AI, Interns, and the Changing Face of Frontend Hiring
Last updated: Jul 8, 2025
Over the last five years, we've had many final-year college students join us as frontend interns.
We used various methods to shortlist candidates in the first round: take-home assignments, online tools to build a small UI in a few hours, and even pen-and-paper assignments (yes, you heard that right).
All of this worked well over the last few years. However, I wanted to move on from pen-and-paper assignments, as they feel outdated and make evaluation difficult.
I asked the talent acquisition team to assign a take-home project, give candidates two days to build the UI, and have them share the code via GitHub and host it online.
The assignments typically involve building something like a small calendar or a multi-step form.
Everything went well—until this year.
This year, every assignment appeared to be AI-generated. I'm not against students using AI to build their assignments.
The first problem is that, from each college, nearly 80–100 students take up this assignment. The majority of the assignments look the same: the code is readable and neat, so we end up shortlisting most of them.
The second problem arose when I conducted three interviews.
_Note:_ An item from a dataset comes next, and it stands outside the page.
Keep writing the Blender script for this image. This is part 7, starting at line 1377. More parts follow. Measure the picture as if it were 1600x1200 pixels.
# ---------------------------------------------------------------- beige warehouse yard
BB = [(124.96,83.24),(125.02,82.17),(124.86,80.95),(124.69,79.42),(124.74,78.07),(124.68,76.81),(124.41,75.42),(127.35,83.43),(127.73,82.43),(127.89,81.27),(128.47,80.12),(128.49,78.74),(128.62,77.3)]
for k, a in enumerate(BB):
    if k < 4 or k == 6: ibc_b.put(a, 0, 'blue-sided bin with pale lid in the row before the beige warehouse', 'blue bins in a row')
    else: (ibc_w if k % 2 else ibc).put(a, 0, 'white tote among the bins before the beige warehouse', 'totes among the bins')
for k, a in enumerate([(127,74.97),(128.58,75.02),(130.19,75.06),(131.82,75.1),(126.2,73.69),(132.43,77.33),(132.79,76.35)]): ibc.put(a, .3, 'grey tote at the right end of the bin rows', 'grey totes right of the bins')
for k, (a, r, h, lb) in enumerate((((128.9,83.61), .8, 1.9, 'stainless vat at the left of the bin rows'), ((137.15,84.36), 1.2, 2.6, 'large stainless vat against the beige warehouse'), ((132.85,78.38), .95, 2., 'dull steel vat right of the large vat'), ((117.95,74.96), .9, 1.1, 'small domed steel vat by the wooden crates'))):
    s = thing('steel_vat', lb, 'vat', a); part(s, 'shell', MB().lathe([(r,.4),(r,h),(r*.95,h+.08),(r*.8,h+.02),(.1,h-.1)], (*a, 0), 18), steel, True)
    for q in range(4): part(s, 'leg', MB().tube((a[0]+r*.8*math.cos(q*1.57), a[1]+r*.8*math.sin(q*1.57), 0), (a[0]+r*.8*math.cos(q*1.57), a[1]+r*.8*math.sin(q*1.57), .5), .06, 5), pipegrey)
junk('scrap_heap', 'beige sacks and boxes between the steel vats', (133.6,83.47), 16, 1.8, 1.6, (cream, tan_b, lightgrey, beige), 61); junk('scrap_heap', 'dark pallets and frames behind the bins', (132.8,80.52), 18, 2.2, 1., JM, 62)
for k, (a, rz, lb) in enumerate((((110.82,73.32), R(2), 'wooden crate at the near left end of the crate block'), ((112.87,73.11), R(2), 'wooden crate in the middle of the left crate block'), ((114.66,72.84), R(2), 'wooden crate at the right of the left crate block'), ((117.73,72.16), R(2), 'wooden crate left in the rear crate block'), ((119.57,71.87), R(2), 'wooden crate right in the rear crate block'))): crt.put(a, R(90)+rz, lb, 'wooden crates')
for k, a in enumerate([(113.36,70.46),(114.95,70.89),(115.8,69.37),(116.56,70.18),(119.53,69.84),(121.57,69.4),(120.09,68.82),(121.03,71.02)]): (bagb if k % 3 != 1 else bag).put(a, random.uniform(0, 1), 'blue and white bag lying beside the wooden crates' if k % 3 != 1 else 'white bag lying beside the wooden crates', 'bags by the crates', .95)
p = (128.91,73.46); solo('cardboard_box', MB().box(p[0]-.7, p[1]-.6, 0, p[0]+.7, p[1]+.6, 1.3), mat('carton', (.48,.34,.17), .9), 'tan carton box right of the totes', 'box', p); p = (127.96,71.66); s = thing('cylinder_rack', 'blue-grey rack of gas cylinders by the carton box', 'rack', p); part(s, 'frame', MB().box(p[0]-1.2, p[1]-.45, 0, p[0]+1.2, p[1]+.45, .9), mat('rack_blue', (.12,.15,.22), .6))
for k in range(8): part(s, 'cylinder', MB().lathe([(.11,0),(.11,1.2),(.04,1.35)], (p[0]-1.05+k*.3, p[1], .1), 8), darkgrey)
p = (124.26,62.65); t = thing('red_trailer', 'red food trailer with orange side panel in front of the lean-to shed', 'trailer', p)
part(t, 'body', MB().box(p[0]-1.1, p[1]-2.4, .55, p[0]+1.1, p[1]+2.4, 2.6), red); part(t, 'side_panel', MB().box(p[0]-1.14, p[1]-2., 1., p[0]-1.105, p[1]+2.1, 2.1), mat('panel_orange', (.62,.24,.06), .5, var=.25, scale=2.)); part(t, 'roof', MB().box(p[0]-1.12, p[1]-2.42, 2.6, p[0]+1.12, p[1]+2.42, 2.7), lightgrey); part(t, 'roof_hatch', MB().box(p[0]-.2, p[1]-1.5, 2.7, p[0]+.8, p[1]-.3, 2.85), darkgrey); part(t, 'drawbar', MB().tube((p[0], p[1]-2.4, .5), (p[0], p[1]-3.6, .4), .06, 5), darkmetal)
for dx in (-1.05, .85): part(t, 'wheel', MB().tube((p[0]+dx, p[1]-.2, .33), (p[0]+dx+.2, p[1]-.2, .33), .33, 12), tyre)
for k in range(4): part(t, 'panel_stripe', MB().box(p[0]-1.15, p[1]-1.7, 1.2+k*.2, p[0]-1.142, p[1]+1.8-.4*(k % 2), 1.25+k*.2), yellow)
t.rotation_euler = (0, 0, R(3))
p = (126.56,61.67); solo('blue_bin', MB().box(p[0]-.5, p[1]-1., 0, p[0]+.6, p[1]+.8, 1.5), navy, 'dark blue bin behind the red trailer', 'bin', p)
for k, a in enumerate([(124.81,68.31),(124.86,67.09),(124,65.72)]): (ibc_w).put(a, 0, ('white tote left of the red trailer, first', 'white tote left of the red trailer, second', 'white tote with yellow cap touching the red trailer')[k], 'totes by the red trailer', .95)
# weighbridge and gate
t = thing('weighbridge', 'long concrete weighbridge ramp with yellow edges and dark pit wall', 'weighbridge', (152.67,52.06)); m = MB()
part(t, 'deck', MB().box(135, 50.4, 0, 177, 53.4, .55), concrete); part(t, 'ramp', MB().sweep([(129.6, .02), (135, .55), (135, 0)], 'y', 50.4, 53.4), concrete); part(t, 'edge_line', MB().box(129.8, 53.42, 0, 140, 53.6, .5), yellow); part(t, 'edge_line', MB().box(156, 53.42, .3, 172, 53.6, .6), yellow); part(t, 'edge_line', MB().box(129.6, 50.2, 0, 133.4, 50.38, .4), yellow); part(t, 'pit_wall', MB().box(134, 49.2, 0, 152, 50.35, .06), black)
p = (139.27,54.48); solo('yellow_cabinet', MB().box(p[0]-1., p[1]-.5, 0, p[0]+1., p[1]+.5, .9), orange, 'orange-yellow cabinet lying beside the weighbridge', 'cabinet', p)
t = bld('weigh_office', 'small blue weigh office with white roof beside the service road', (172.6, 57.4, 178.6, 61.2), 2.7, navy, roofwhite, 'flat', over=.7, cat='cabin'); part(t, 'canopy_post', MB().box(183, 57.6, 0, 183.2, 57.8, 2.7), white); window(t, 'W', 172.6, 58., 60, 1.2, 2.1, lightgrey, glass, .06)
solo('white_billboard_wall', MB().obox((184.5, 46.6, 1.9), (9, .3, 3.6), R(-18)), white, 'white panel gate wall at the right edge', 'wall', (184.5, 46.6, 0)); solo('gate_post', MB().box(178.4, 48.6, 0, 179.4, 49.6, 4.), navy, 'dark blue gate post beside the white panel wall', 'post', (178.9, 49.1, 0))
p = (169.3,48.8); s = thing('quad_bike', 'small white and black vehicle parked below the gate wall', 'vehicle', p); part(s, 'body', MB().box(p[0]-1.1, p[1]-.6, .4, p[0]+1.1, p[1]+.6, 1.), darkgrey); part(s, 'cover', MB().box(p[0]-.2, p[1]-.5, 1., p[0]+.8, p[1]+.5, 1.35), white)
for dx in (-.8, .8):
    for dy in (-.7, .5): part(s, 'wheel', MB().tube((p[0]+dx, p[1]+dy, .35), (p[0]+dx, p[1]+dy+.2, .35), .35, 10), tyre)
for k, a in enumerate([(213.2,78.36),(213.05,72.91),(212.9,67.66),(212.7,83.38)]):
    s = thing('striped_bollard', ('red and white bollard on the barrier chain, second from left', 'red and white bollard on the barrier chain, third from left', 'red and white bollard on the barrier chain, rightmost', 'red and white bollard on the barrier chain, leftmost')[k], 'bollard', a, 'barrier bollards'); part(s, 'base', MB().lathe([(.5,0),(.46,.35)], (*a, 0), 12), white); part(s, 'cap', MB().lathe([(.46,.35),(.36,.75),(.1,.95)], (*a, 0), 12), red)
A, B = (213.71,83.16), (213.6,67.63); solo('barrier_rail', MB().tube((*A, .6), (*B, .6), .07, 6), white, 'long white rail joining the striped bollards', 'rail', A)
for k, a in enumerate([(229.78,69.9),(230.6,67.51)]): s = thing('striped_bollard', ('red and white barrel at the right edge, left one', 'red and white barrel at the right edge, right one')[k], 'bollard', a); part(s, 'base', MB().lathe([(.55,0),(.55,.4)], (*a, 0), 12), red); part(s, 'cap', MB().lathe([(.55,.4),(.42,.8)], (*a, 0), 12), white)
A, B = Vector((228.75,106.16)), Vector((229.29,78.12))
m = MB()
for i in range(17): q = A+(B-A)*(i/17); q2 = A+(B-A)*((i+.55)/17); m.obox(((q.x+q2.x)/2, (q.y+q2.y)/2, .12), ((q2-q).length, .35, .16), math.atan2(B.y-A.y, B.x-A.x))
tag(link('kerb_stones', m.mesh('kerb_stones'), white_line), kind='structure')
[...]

I deliberately spent 15–30 minutes with each candidate to understand their knowledge of the assignments they had built.
I was disappointed with all three interviews, as none of the candidates could answer basic questions—questions essential for building those impressive assignments.
There are a few ways to tackle this.
- Use an online interview platform with plagiarism checks to filter out some candidates. But this discourages the use of AI tools, which I don't want.
- Look at the students' GitHub profiles or what they've built. This is a solid step, but so far, I haven't seen many quality web apps from students.
- Go back to the good old pen-and-paper assignment—which feels outdated!
AI coding tools are definitely improving the productivity of experienced developers. But I feel newcomers are at a disadvantage. They get caught up in "vibe-coding" and build things without realizing how everything works under the hood.